Jesus isn't condemning long prayers, as we are told to "pray without ceasing" (1 Thessalonians 5:17). He is saying we shouldn't pray grandly as if we are sincerely talking to God when we're really looking for attention. "Pretense" is from the Greek root word prophasis, which means "for show, with a false motive." One of the problems with praying for worldly reasons is that you only get worldly rewards (Matthew 6:5).

Pretentious prayers are still common today. Many people sermonize when they ought to be praying, instead. They may start with, "God, let this person understand…" and then go off on a misdirected lecture about everything they want the person to change.

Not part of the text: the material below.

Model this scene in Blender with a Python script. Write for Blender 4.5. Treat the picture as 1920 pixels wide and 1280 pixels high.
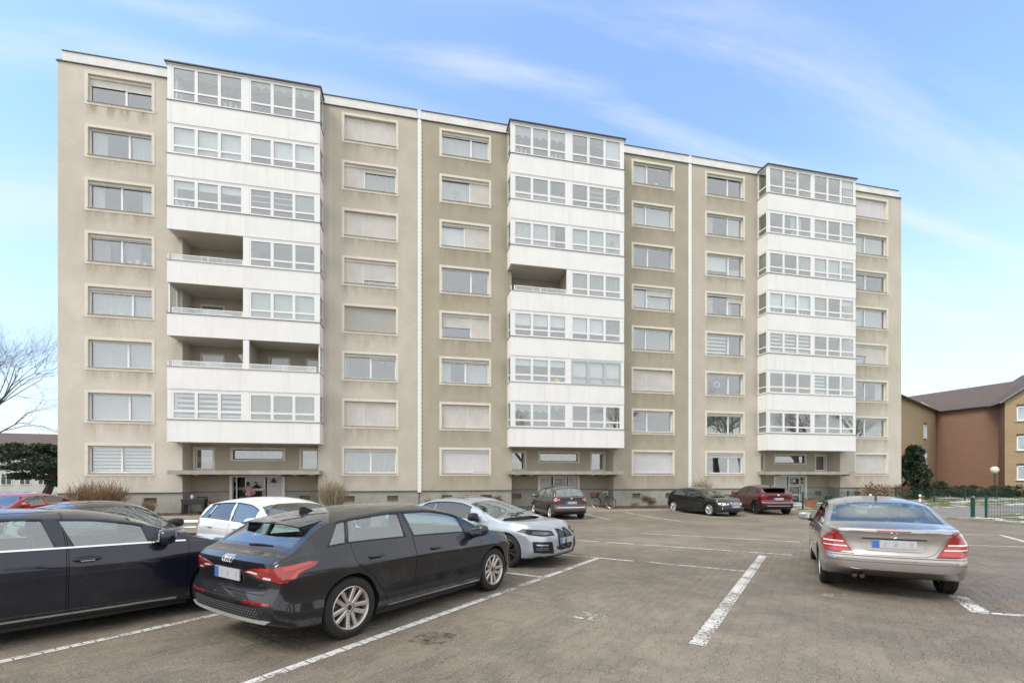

Or they may "humble-brag" by "thanking" God for a particularly long list of perceived blessings (Luke 18:9–14). Prayers of thanks, or expressions of self-esteem, are valid if they are sincere and done in secret (Matthew 6:6). When they are done in public, they serve as attempts to either scold or impress others.

Mark 12:38–40 is a quick synopsis of Jesus' condemnation of the scribes and Pharisees. At the end of Matthew's account of this incident in Matthew 23, Jesus calls the religious leaders vipers sentenced to hell and compares them to Cain, who killed his brother Abel out of jealousy for his relationship to God (Matthew 23:33, 35). Jesus then mourns for Jerusalem and its people who kill the prophets God sends to draw them to Him (Matthew 23:37–39).